EXERCISE OBJECTIVE:
Reproduce all of the data below without alteration; exclude every picture.
BEGIN MATERIAL
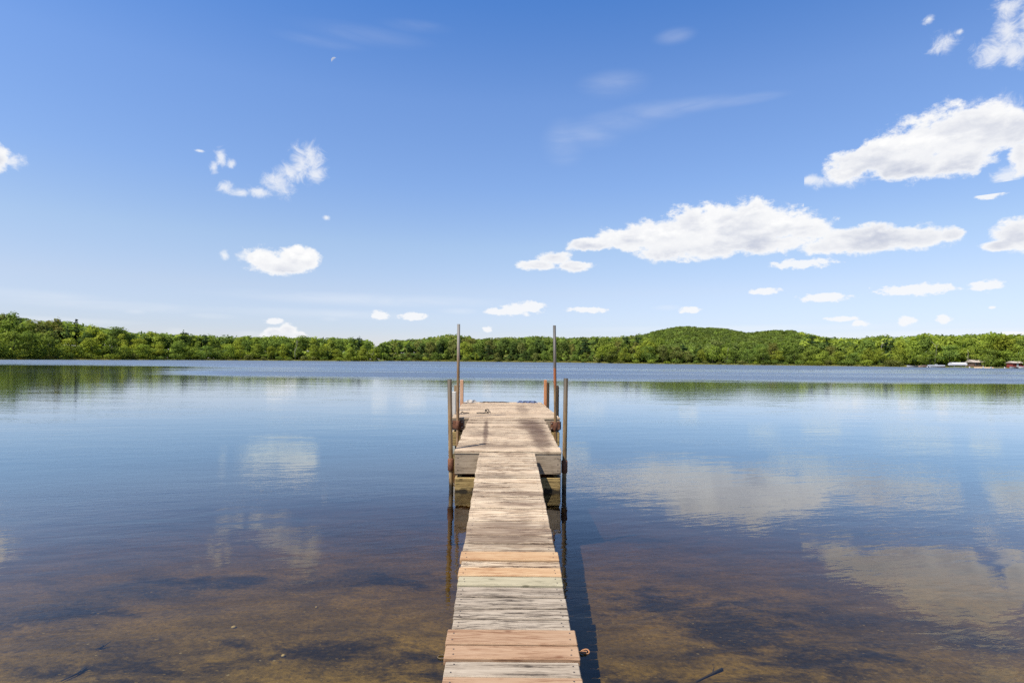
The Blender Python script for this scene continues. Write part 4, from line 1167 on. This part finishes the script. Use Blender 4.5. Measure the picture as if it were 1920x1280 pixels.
# red boathouse
p = shore_loc(1902, 2.4); z = gz(p.x, p.y)
o = thing('boathouse', 'small red boathouse with pale roof and white door', 'boathouse', (p.x, p.y, z - .05), R(4))
bm = new_bm(); box(bm, -2.0, 2.0, -1.3, 1.3, 0, 1.9, .01); obj('wall', bm, M_red, o)
bm = new_bm()
v = [bm.verts.new(q_) for q_ in ((-2.3, -1.7, 1.88), (2.3, -1.7, 1.88), (2.3, 1.7, 1.88), (-2.3, 1.7, 1.88), (-2.3, 0, 2.6), (2.3, 0, 2.6))]
for q_ in ((0, 1, 5, 4), (2, 3, 4, 5), (1, 2, 5), (3, 0, 4), (3, 2, 1, 0)): bm.faces.new([v[i] for i in q_])
obj('roof', bm, M_tanr, o)
bm = new_bm(); box(bm, -.4, .4, -1.36, -1.303, .05, 1.6, .005); obj('door', bm, M_wht, o)
p = shore_loc(1903, -2.5)
o = thing('rowboat', 'silver and red boat moored below the red boathouse', 'boat', (p.x, p.y, -.06), R(184), 'boats at the landing')
obj('hull', hull_bm(4.4, 1.5, .55), M_alu, o)
bm = new_bm(); box(bm, -1.6, .9, -.55, .55, .44, .62, .05); obj('cover', bm, M_red, o)
p = shore_loc(1921, -2.6)
o = thing('speedboat', 'red speedboat with white bottom at right edge of photo', 'boat', (p.x, p.y, -.05), R(183), 'boats at the landing')
obj('hull', hull_bm(4.8, 1.8, .62), M_wht, o)
bm = new_bm(); hexa(bm, [(-2.2, -.8, .64), (1.4, -.7, .72), (1.4, .7, .72), (-2.2, .8, .64), (-2.2, -.74, 1.05), (1.0, -.5, .98), (1.0, .5, .98), (-2.2, .74, 1.05)], .04); obj('topside', bm, M_red, o)
bm = new_bm(); hexa(bm, [(-.4, -.55, 1.0), (.2, -.5, .99), (.2, .5, .99), (-.4, .55, 1.0), (-.5, -.5, 1.5), (-.44, -.5, 1.5), (-.44, .5, 1.5), (-.5, .5, 1.5)], .01); obj('windscreen', bm, M_glass, o)
# marker buoys
for x, lab in ((1818, 'white marker buoy leftmost of the row off the beach'), (1844, 'white marker buoy off the middle of the beach'), (1858, 'white marker buoy off the right end of the beach'), (1884, 'white marker buoy off the long brown jetty')):
    p = shore_loc(x, -7)
    e = thing('buoy', lab, 'buoy', (p.x, p.y, 0), 0, 'white marker buoys')
    bm = new_bm(); tube(bm, [(0, 0, -.2), (0, 0, 0), (0, 0, .2), (0, 0, .38), (0, 0, .45)], [.1, .24, .26, .18, .06], 12); obj('float', bm, M_wht, e)
    bm = new_bm(); tube(bm, [(0, 0, .44), (0, 0, .62)], .03, 6); obj('mooring_eye', bm, M_alu, e)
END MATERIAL
RESULT OF THE TASK:
The Blender Python script for this scene continues. Write part 4, from line 1167 on. This part finishes the script. Use Blender 4.5. Measure the picture as if it were 1920x1280 pixels.
# red boathouse
p = shore_loc(1902, 2.4); z = gz(p.x, p.y)
o = thing('boathouse', 'small red boathouse with pale roof and white door', 'boathouse', (p.x, p.y, z - .05), R(4))
bm = new_bm(); box(bm, -2.0, 2.0, -1.3, 1.3, 0, 1.9, .01); obj('wall', bm, M_red, o)
bm = new_bm()
v = [bm.verts.new(q_) for q_ in ((-2.3, -1.7, 1.88), (2.3, -1.7, 1.88), (2.3, 1.7, 1.88), (-2.3, 1.7, 1.88), (-2.3, 0, 2.6), (2.3, 0, 2.6))]
for q_ in ((0, 1, 5, 4), (2, 3, 4, 5), (1, 2, 5), (3, 0, 4), (3, 2, 1, 0)): bm.faces.new([v[i] for i in q_])
obj('roof', bm, M_tanr, o)
bm = new_bm(); box(bm, -.4, .4, -1.36, -1.303, .05, 1.6, .005); obj('door', bm, M_wht, o)
p = shore_loc(1903, -2.5)
o = thing('rowboat', 'silver and red boat moored below the red boathouse', 'boat', (p.x, p.y, -.06), R(184), 'boats at the landing')
obj('hull', hull_bm(4.4, 1.5, .55), M_alu, o)
bm = new_bm(); box(bm, -1.6, .9, -.55, .55, .44, .62, .05); obj('cover', bm, M_red, o)
p = shore_loc(1921, -2.6)
o = thing('speedboat', 'red speedboat with white bottom at right edge of photo', 'boat', (p.x, p.y, -.05), R(183), 'boats at the landing')
obj('hull', hull_bm(4.8, 1.8, .62), M_wht, o)
bm = new_bm(); hexa(bm, [(-2.2, -.8, .64), (1.4, -.7, .72), (1.4, .7, .72), (-2.2, .8, .64), (-2.2, -.74, 1.05), (1.0, -.5, .98), (1.0, .5, .98), (-2.2, .74, 1.05)], .04); obj('topside', bm, M_red, o)
bm = new_bm(); hexa(bm, [(-.4, -.55, 1.0), (.2, -.5, .99), (.2, .5, .99), (-.4, .55, 1.0), (-.5, -.5, 1.5), (-.44, -.5, 1.5), (-.44, .5, 1.5), (-.5, .5, 1.5)], .01); obj('windscreen', bm, M_glass, o)
# marker buoys
for x, lab in ((1818, 'white marker buoy leftmost of the row off the beach'), (1844, 'white marker buoy off the middle of the beach'), (1858, 'white marker buoy off the right end of the beach'), (1884, 'white marker buoy off the long brown jetty')):
    p = shore_loc(x, -7)
    e = thing('buoy', lab, 'buoy', (p.x, p.y, 0), 0, 'white marker buoys')
    bm = new_bm(); tube(bm, [(0, 0, -.2), (0, 0, 0), (0, 0, .2), (0, 0, .38), (0, 0, .45)], [.1, .24, .26, .18, .06], 12); obj('float', bm, M_wht, e)
    bm = new_bm(); tube(bm, [(0, 0, .44), (0, 0, .62)], .03, 6); obj('mooring_eye', bm, M_alu, e)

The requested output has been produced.